Josefowitz didn’t cause the BART strike; he’d barely been in town a year when it happened, and he had connection to it at all. We don’t know why James Fang decided to join the picket lines (after apparently ducking a contract vote on the anti-union labor negotiator).
But we do know that labor sees this as a critical campaign at a time when there’s so much sentiment against transit workers and when BART employees have been demonized in the news media and used as political fodder by ambitious politicians.
That’s why Nick Josefowitz, a man who would be a local politician (and there’s absolutely nothing wrong with that, and he may have a lot to offer) might just have picked the wrong race, at the wrong time.
Full disclosure note: While I try to raise enough money for 48hills to actually pay myself a living wage, I’m taking on outside work. I am a guest lecturer at City College, and use my stories on the BART police (and the failure of the BART Board) as a classroom example. I teach at San Francisco’s State’s Osher Institute of Lifelong Learning, and recently did a class at USF. I have been paid the princely sum of $50 to speak at a friend’s journalism classes at the Academy of Art University.

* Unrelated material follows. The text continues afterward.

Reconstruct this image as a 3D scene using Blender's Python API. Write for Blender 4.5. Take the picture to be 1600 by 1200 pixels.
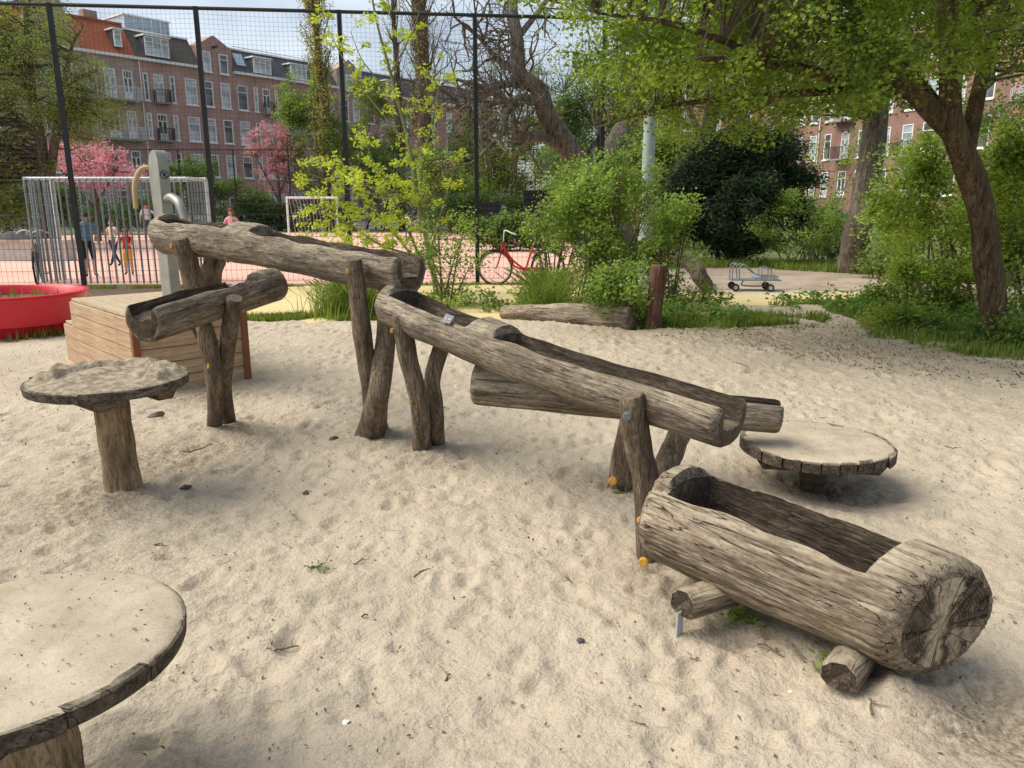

As a freelancer, I am helping edit the member newsletter of SEIU Local 1021, a union that supports James Fang. I am trying to help my old pals at the Bay Guardian, which supports Josefowitz, put out a final commemorative issue. I am also on the board of Legal Assistance to the Elderly, which is losing its office space in mid-Market because of tech-driven rent increases; I get paid nothing for my board service. I am volunteering to help the Bernal Heights Neighborhood center restart its bimonthly newspaper, The New Bernal Journal, although I am way behind on that effort.
I will continue to update any future conflicts in the unlikely event that anyone else out there offers to pay me for anything.